## START

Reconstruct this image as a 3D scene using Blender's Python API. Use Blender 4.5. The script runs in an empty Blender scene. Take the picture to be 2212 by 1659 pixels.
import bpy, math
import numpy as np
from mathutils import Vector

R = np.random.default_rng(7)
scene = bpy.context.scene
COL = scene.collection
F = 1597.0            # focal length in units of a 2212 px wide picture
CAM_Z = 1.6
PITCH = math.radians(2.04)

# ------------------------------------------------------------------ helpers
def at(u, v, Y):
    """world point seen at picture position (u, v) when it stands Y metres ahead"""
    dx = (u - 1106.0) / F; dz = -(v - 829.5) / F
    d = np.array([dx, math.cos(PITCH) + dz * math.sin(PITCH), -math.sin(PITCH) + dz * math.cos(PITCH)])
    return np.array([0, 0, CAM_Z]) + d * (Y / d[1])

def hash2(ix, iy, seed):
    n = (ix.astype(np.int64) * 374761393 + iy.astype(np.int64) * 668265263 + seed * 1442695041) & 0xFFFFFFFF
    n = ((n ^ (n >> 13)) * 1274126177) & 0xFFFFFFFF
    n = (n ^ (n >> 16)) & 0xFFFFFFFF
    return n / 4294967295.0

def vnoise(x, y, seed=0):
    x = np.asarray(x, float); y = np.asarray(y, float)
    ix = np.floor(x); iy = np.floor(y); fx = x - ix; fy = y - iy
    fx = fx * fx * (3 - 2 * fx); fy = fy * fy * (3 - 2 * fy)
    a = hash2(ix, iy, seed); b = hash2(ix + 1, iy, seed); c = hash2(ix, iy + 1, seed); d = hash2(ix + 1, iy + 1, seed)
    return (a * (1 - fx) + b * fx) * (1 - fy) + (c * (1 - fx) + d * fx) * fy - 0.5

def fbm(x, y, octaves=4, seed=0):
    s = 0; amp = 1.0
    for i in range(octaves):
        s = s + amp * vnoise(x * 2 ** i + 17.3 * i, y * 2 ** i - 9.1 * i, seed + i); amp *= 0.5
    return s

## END

* **WHAT IS NEEDED**: Give the complete listing a second time, exactly as it reads.

* **ANSWER FOR THIS EXERCISE**:
Reconstruct this image as a 3D scene using Blender's Python API. Use Blender 4.5. The script runs in an empty Blender scene. Take the picture to be 2212 by 1659 pixels.
import bpy, math
import numpy as np
from mathutils import Vector

R = np.random.default_rng(7)
scene = bpy.context.scene
COL = scene.collection
F = 1597.0            # focal length in units of a 2212 px wide picture
CAM_Z = 1.6
PITCH = math.radians(2.04)

# ------------------------------------------------------------------ helpers
def at(u, v, Y):
    """world point seen at picture position (u, v) when it stands Y metres ahead"""
    dx = (u - 1106.0) / F; dz = -(v - 829.5) / F
    d = np.array([dx, math.cos(PITCH) + dz * math.sin(PITCH), -math.sin(PITCH) + dz * math.cos(PITCH)])
    return np.array([0, 0, CAM_Z]) + d * (Y / d[1])

def hash2(ix, iy, seed):
    n = (ix.astype(np.int64) * 374761393 + iy.astype(np.int64) * 668265263 + seed * 1442695041) & 0xFFFFFFFF
    n = ((n ^ (n >> 13)) * 1274126177) & 0xFFFFFFFF
    n = (n ^ (n >> 16)) & 0xFFFFFFFF
    return n / 4294967295.0

def vnoise(x, y, seed=0):
    x = np.asarray(x, float); y = np.asarray(y, float)
    ix = np.floor(x); iy = np.floor(y); fx = x - ix; fy = y - iy
    fx = fx * fx * (3 - 2 * fx); fy = fy * fy * (3 - 2 * fy)
    a = hash2(ix, iy, seed); b = hash2(ix + 1, iy, seed); c = hash2(ix, iy + 1, seed); d = hash2(ix + 1, iy + 1, seed)
    return (a * (1 - fx) + b * fx) * (1 - fy) + (c * (1 - fx) + d * fx) * fy - 0.5

def fbm(x, y, octaves=4, seed=0):
    s = 0; amp = 1.0
    for i in range(octaves):
        s = s + amp * vnoise(x * 2 ** i + 17.3 * i, y * 2 ** i - 9.1 * i, seed + i); amp *= 0.5
    return s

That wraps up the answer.